While Ms. Krause doesn’t think that e-mailing government officials is the best way for activists to express their opinions, she suggests that groups that take that route can have a greater impact if they also make sure to get copies of all the messages and print them. Then when nonprofit officials call on a legislator, “they can take in a stack of printouts and say, ‘You’ve received e-mail from all of these people. Here’s a copy of it,’” she explains.
Ms. Holgate, of the Capitol Resource Institute, tells her activists who send e-mail to clearly state in the subject line of a message, “No on this bill,” or “Yes on this bill.” This way, she says, the e-mail messages have a shot at being counted even if the recipient never opens the message.

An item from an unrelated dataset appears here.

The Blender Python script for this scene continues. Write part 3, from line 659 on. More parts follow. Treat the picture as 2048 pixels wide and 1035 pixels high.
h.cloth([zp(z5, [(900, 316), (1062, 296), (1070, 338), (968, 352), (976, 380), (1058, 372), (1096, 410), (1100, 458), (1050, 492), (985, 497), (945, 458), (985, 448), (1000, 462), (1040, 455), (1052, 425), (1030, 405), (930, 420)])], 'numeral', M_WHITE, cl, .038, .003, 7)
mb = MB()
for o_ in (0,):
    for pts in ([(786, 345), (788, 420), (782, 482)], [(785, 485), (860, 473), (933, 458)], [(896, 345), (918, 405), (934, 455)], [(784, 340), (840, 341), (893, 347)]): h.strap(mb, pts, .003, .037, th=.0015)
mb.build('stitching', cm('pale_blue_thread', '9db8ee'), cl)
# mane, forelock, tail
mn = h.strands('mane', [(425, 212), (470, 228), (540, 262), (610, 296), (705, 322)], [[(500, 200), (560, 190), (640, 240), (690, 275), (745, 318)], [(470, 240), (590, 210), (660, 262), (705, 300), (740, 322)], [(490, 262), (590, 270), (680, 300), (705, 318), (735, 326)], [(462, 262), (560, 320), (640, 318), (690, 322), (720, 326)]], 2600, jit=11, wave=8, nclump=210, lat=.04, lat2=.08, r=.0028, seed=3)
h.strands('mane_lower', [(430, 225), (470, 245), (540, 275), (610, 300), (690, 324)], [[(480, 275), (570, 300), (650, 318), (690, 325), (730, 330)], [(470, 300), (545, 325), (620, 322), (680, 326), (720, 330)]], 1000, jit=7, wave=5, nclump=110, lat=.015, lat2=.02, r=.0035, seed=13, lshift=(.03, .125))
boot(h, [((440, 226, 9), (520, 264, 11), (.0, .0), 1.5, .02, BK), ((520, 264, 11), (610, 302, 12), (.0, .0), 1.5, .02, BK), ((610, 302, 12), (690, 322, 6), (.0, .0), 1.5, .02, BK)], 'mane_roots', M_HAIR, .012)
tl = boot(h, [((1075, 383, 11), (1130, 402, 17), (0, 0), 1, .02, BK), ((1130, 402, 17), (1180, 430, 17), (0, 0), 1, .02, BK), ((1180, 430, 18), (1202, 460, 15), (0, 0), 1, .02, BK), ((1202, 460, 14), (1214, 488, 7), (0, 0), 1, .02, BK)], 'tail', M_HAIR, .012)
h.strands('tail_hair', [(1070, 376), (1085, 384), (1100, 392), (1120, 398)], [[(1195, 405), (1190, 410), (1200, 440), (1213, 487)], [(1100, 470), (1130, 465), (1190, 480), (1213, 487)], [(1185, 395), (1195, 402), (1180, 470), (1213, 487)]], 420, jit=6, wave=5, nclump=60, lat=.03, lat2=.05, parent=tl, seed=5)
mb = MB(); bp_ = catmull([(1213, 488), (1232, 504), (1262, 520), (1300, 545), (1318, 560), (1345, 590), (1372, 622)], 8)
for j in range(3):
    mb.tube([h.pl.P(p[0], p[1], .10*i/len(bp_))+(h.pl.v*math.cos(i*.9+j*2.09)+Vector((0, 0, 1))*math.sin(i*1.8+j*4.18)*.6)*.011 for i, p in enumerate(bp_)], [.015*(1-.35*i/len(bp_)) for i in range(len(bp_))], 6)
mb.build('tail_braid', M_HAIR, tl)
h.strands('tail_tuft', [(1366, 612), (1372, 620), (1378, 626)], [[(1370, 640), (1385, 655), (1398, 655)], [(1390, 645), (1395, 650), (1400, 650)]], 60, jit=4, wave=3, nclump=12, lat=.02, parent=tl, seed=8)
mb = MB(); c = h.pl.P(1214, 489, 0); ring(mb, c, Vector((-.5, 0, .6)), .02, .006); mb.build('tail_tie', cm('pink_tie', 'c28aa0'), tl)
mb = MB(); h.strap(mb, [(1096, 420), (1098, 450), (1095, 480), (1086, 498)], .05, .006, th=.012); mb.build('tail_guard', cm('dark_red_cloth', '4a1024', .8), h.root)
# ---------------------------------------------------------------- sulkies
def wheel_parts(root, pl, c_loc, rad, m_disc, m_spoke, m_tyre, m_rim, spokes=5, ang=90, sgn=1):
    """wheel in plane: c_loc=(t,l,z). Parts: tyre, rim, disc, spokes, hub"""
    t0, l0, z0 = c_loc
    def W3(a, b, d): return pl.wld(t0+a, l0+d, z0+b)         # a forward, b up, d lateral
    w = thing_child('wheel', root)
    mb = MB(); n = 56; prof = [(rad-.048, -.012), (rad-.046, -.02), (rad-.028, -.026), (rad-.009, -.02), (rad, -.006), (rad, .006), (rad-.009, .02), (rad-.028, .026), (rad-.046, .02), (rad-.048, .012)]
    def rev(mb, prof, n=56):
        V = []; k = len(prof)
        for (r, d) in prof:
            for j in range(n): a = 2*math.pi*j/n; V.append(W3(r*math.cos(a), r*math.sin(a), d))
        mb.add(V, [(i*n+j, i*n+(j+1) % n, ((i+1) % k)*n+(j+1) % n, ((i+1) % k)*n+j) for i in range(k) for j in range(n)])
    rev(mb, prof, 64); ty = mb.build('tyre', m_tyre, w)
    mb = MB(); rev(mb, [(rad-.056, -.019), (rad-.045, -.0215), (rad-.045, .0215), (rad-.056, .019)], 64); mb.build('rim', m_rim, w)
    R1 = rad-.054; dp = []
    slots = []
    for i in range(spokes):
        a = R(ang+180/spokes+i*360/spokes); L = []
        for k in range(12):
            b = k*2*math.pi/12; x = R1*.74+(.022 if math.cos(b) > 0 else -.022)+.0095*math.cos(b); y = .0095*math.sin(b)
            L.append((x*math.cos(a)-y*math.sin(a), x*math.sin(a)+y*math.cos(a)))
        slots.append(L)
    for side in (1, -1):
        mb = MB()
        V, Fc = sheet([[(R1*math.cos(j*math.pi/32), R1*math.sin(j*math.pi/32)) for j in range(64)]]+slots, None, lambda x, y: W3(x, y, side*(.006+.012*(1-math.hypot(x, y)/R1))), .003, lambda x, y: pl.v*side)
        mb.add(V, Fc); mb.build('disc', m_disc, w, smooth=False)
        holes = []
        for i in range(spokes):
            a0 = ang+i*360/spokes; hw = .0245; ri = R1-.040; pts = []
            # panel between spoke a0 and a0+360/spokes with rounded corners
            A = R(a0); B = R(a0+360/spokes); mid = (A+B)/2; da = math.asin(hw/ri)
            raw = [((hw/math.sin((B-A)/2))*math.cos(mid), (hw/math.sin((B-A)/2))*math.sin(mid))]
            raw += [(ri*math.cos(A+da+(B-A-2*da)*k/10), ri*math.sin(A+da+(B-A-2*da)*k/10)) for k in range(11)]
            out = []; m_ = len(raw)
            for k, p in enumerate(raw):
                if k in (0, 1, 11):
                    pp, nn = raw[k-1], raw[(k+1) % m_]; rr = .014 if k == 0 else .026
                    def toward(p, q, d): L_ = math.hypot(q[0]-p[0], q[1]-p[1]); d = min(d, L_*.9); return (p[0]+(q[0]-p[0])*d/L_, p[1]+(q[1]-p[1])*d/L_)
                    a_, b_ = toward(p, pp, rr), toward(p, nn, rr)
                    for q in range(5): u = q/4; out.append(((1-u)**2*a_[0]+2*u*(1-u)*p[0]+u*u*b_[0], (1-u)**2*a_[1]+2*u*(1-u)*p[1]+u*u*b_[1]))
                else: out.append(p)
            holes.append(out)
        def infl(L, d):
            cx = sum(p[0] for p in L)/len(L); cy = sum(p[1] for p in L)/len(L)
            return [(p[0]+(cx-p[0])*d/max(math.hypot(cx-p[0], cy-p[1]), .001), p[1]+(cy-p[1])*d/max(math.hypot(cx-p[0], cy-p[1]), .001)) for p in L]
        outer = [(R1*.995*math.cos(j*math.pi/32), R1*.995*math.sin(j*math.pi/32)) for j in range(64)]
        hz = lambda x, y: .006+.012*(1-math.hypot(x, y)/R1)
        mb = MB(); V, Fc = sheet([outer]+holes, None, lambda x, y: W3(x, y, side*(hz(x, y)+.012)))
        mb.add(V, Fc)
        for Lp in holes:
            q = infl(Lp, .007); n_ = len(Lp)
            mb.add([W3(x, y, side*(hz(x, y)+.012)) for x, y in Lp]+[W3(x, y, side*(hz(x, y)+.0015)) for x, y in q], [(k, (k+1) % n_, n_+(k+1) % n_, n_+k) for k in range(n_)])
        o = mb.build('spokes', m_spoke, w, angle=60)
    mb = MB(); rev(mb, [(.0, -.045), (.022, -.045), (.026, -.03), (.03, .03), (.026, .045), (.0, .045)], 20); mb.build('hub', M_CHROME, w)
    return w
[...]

But Hilary Naylor, education program manager at CompuMentor, a San Francisco organization that offers technology assistance to other charities, advises against advocacy groups suggesting a standard subject line for activists to use. E-mail software, she points out, can easily be programmed to delete incoming messages that all bear the same subject line.
Follow up with phone calls. Tom Geiger, outreach director for the Washington Environmental Council, in Seattle, suggests that activists use e-mail to engage officials in dialogue by saying, “I think that you should do this, and this is why. I’d like to know how you’re thinking and how you ultimately end up making your decision.” If they don’t hear back, Mr. Geiger recommends that activists make a phone call to follow up.
He believes legislators’ respect for e-mail as a communication tool will grow if “people actually call a legislator and say, ‘Hey, excuse me, I sent you a note 10 days ago via an e-mail asking for your position on this issue, and I haven’t even heard back from you. What’s going on?’”
Carefully decide how many alerts to send. Since sending e-mail to activists can be easy and inexpensive, advocacy groups run the risk of using the strategy too frequently. “You’re asking people to give their time up to do this, so you should only do it at critical times,” says Mr. Yohnka of the ACLU of Illinois. “You can’t go to the well too often.”
Ms. Holgate puts it this way: “The last thing we want is for them to get so much e-mail from us that they dump it like junk mail.”
Nevertheless, Paul Knepprath, vice president for government relations at the American Lung Association of California, says it is a mistake to be too timid about sending out action alerts. “You have to stay active to keep people motivated and worked up and active on your advocacy network,” he says. “While we all get way too much e-mail, if you start getting gun-shy you can lose out on some really good opportunities to activate people on key issues.”
Give something back. Successful online advocacy programs are built on reciprocal relationships, says Jon Stahl, program manager for ONE/Northwest, a Seattle charity that helps environmental organizations in the Pacific Northwest make use of technology to carry out their missions. He says nonprofit organizations can’t expect their activists to take action over and over again without offering them something in return, such as news and analysis. “Hopefully, by the time you’re ready to ask for action from people, you’ve already been doing your groundwork of communicating with them and building a relationship with them,” he says.
Think beyond online. Looking to online activism to solve all of a group’s advocacy challenges is the single most common mistake nonprofit groups can make as they consider using e-mail and the Internet in their advocacy work, caution nonprofit technology experts.
“Online activism is one tool in our toolbox,” says Ben Smith, manager of Environmental Defense’s Action Network. “A well-rounded campaign also has to involve your members in offline advocacy strategies and opportunities — getting them to come out to public events, write letters to the editor of their local papers, and actually meet with their elected officials in person.”